*DATA LINES*:
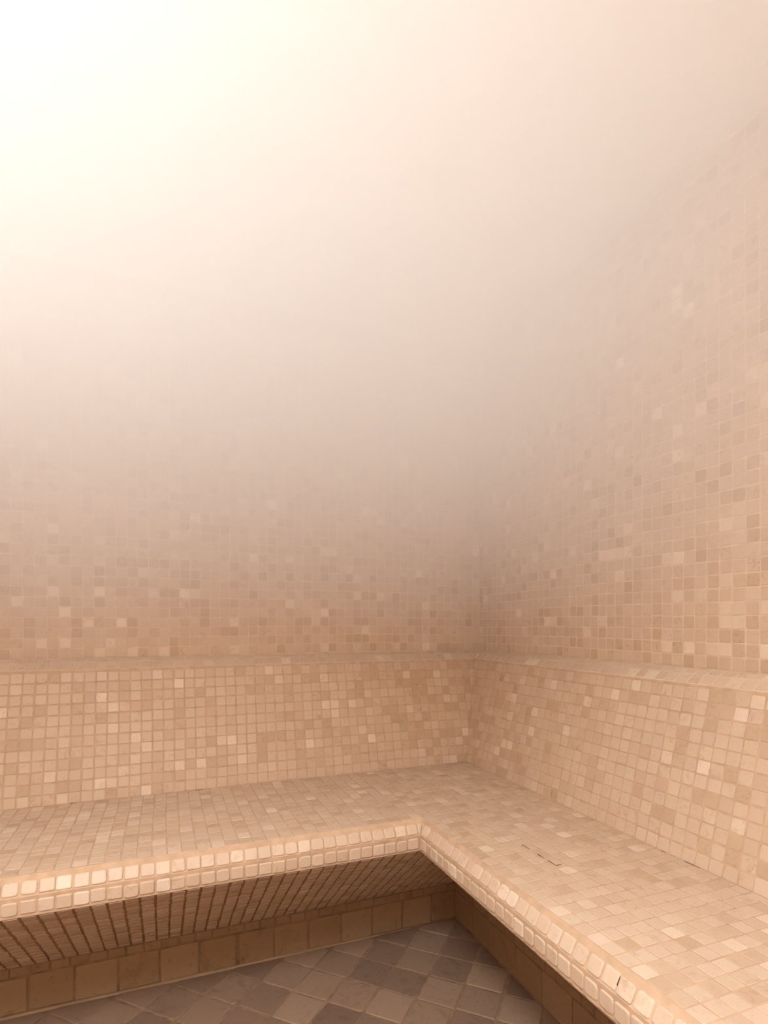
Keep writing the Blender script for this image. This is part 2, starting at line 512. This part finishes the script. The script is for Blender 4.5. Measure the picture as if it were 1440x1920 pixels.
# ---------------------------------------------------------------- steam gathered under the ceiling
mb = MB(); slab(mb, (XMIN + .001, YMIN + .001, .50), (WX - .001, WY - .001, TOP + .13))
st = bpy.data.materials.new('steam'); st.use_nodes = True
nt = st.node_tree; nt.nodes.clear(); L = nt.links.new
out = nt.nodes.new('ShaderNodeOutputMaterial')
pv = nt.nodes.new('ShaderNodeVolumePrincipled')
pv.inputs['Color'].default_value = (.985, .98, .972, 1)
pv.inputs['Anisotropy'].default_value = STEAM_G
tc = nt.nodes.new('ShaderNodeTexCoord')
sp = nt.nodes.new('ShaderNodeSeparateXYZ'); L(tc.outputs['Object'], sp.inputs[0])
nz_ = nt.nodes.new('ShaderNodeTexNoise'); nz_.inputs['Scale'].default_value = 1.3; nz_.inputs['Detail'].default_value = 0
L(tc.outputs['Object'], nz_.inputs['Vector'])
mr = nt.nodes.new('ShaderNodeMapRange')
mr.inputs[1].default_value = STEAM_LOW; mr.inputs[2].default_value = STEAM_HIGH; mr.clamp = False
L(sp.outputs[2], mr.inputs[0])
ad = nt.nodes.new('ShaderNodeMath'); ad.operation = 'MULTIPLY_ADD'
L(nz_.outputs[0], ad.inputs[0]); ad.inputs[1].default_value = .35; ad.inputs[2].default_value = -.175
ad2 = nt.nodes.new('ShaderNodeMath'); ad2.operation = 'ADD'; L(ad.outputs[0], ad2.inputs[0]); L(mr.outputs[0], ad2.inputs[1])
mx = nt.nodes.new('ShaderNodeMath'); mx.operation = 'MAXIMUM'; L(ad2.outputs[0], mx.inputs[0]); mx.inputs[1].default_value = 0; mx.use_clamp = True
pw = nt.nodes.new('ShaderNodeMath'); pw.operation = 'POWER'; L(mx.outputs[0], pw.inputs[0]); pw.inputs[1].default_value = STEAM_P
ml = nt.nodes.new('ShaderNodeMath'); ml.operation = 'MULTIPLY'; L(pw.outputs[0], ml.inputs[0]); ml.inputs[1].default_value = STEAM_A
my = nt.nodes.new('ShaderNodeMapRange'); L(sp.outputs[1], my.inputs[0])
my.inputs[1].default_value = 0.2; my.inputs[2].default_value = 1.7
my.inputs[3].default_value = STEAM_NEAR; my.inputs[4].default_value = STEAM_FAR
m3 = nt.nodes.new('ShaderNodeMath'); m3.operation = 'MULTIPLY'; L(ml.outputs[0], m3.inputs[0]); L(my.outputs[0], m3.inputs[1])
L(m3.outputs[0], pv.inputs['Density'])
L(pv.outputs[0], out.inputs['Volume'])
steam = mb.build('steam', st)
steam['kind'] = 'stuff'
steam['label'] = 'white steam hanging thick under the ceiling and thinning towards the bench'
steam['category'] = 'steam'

*EXERCISE INSTRUCTIONS*: Every line of the data above should be quoted exactly. Omit the pictures.

*OUTPUT*:
Keep writing the Blender script for this image. This is part 2, starting at line 512. This part finishes the script. The script is for Blender 4.5. Measure the picture as if it were 1440x1920 pixels.
# ---------------------------------------------------------------- steam gathered under the ceiling
mb = MB(); slab(mb, (XMIN + .001, YMIN + .001, .50), (WX - .001, WY - .001, TOP + .13))
st = bpy.data.materials.new('steam'); st.use_nodes = True
nt = st.node_tree; nt.nodes.clear(); L = nt.links.new
out = nt.nodes.new('ShaderNodeOutputMaterial')
pv = nt.nodes.new('ShaderNodeVolumePrincipled')
pv.inputs['Color'].default_value = (.985, .98, .972, 1)
pv.inputs['Anisotropy'].default_value = STEAM_G
tc = nt.nodes.new('ShaderNodeTexCoord')
sp = nt.nodes.new('ShaderNodeSeparateXYZ'); L(tc.outputs['Object'], sp.inputs[0])
nz_ = nt.nodes.new('ShaderNodeTexNoise'); nz_.inputs['Scale'].default_value = 1.3; nz_.inputs['Detail'].default_value = 0
L(tc.outputs['Object'], nz_.inputs['Vector'])
mr = nt.nodes.new('ShaderNodeMapRange')
mr.inputs[1].default_value = STEAM_LOW; mr.inputs[2].default_value = STEAM_HIGH; mr.clamp = False
L(sp.outputs[2], mr.inputs[0])
ad = nt.nodes.new('ShaderNodeMath'); ad.operation = 'MULTIPLY_ADD'
L(nz_.outputs[0], ad.inputs[0]); ad.inputs[1].default_value = .35; ad.inputs[2].default_value = -.175
ad2 = nt.nodes.new('ShaderNodeMath'); ad2.operation = 'ADD'; L(ad.outputs[0], ad2.inputs[0]); L(mr.outputs[0], ad2.inputs[1])
mx = nt.nodes.new('ShaderNodeMath'); mx.operation = 'MAXIMUM'; L(ad2.outputs[0], mx.inputs[0]); mx.inputs[1].default_value = 0; mx.use_clamp = True
pw = nt.nodes.new('ShaderNodeMath'); pw.operation = 'POWER'; L(mx.outputs[0], pw.inputs[0]); pw.inputs[1].default_value = STEAM_P
ml = nt.nodes.new('ShaderNodeMath'); ml.operation = 'MULTIPLY'; L(pw.outputs[0], ml.inputs[0]); ml.inputs[1].default_value = STEAM_A
my = nt.nodes.new('ShaderNodeMapRange'); L(sp.outputs[1], my.inputs[0])
my.inputs[1].default_value = 0.2; my.inputs[2].default_value = 1.7
my.inputs[3].default_value = STEAM_NEAR; my.inputs[4].default_value = STEAM_FAR
m3 = nt.nodes.new('ShaderNodeMath'); m3.operation = 'MULTIPLY'; L(ml.outputs[0], m3.inputs[0]); L(my.outputs[0], m3.inputs[1])
L(m3.outputs[0], pv.inputs['Density'])
L(pv.outputs[0], out.inputs['Volume'])
steam = mb.build('steam', st)
steam['kind'] = 'stuff'
steam['label'] = 'white steam hanging thick under the ceiling and thinning towards the bench'
steam['category'] = 'steam'